Maruyama’s belief that all African-Americans were once slaves is “ignorant” and “racist in thought,” Eric L. Robinson, creative director of the Black Tokyo website, told the Japan Times. Obama, the first African American president of the United States, is the son of a Kenyan student and the daughter of Irish immigrants. Had Maruyama done his homework, he would have known that Obama was “not an African that was in slavery in America,” Robinson noted.

Shortly before making his comments on Wednesday, Maruyama toyed with the idea of Japan becoming part of the United States.

“What kind of problems with the Constitution could arise if, for instance, Japan becomes the United States’ 51st state?” he wondered.

“As the allocation of House of Representatives seats to each state depends on its population in the United States, ‘Japan State’ would probably hold the largest share in the House,” Maruyama, a former TV legal commentator, said.

“If so, someone from ‘Japan State’ might become US president,” he noted.
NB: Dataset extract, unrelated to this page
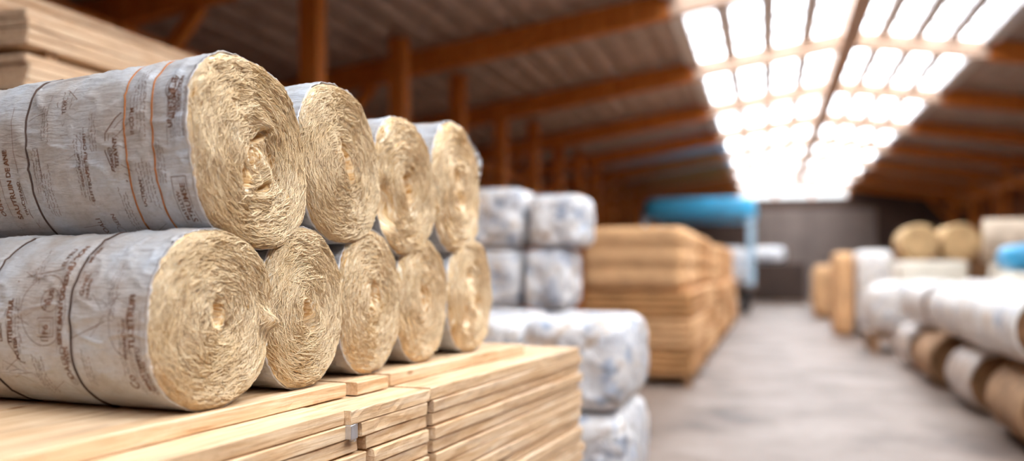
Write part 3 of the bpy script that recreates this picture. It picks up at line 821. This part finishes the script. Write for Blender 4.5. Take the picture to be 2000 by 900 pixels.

Last February Ayako Sono, a former education advisor to Prime Minister Shinzo Abe, caused public outrage when she praised apartheid in South Africa and called for Japan to adopt a system to force immigrant workers to live in separate zones, depending on their race. In her opinion piece published in the Sankei Shimbun newspaper, Sono said: “Since learning about the situation in South Africa 20 or 30 years ago, I’ve come to think that whites, Asians, and blacks should live separately.” Her comments sparked an outcry on social media platforms, with many calling them racist.